Electronic Thesis and Dissertation Repository

Degree

Doctor of Philosophy

Program

History

Collaborative Specialization

Migration and Ethnic Relations

Supervisor

Bangarth, Stephanie

Affiliation

King's University

Abstract

Canadian historical and national narratives often prize the creation of “White Canada” through immigration from European nations. Significant movements of people from the Asia-Pacific region often get left out of these narratives, even though Asian populations have been in Canada as long as white settlers. Furthermore, the growing body of Asian Canadian literature itself has developed a tunnel vision for East and South Asian immigrants, neglecting myriad other groups from regions such as Southeast Asia. While Chinese, Japanese, and South Asian immigrants have dominated immigration from Asia until recently, other groups such as Filipinos have long been living and working within Canada. Today, the Philippines is the largest source country of immigrants to Canada and yet remains one of the least studied ethnic communities.

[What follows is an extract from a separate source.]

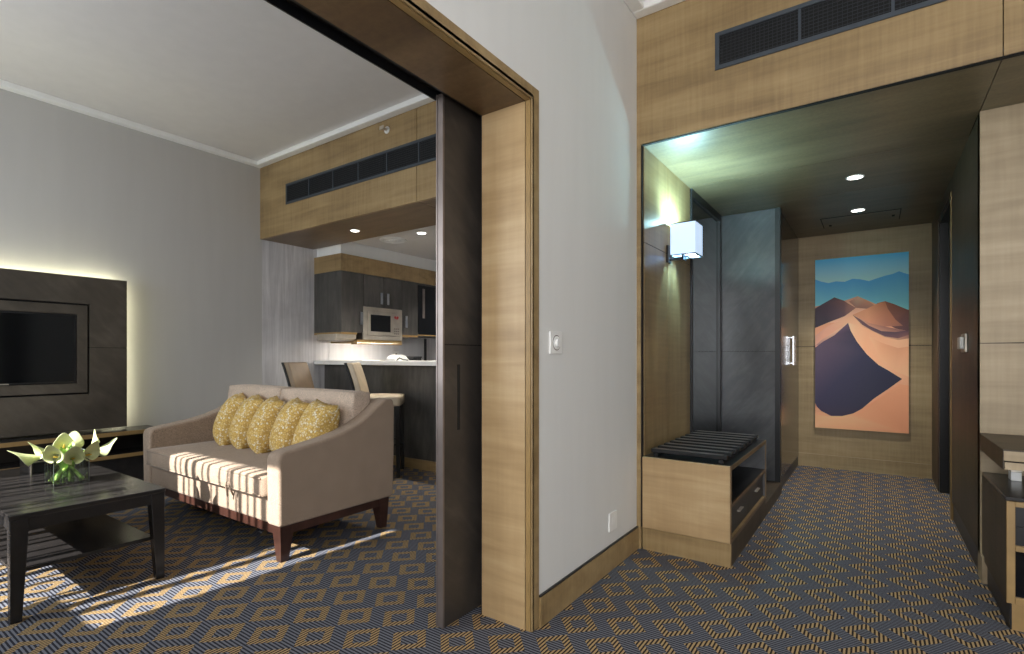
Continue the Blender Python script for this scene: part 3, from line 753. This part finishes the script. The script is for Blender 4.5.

This dissertation analyzes the history of the Filipino community in Winnipeg to the 1980s, as well as detailing their longer history in Canada. Today, Winnipeg has the third largest Filipino population in Canada, which is the largest in terms of per-capita population. The major research question, “Why Winnipeg?”, forms the heart of this dissertation. What factors in Canada and the Philippines have combined to create the historically vibrant Prairie community? This study first lays out the history of the community to fill a knowledge gap on the Filipino diaspora in Canada, particularly from a historical perspective, analyzing themes of post-Second World War international relations, labour history, and the history of under-development in the Philippines. This analysis argues that a serendipitous confluence of events led to the origins and growth of the Winnipeg Filipino community. After laying this historical foundation, the themes of identity and memory are explored. This dissertation adopts the term “Filipino Self” and the “Filipino Other” to describe how, through the medium of ethnic media, the Winnipeg community negotiated a Filipino identity in the diaspora that directly engaged with the Philippine national identity, demonstrating the tight connection maintained to their Southeast Asian homeland. The analysis then examines the dynamics of historical memory within the community, and the politics that come along with crafting such discussions, through the examination of a museum exhibit celebrating 50 years of Filipinos in Winnipeg.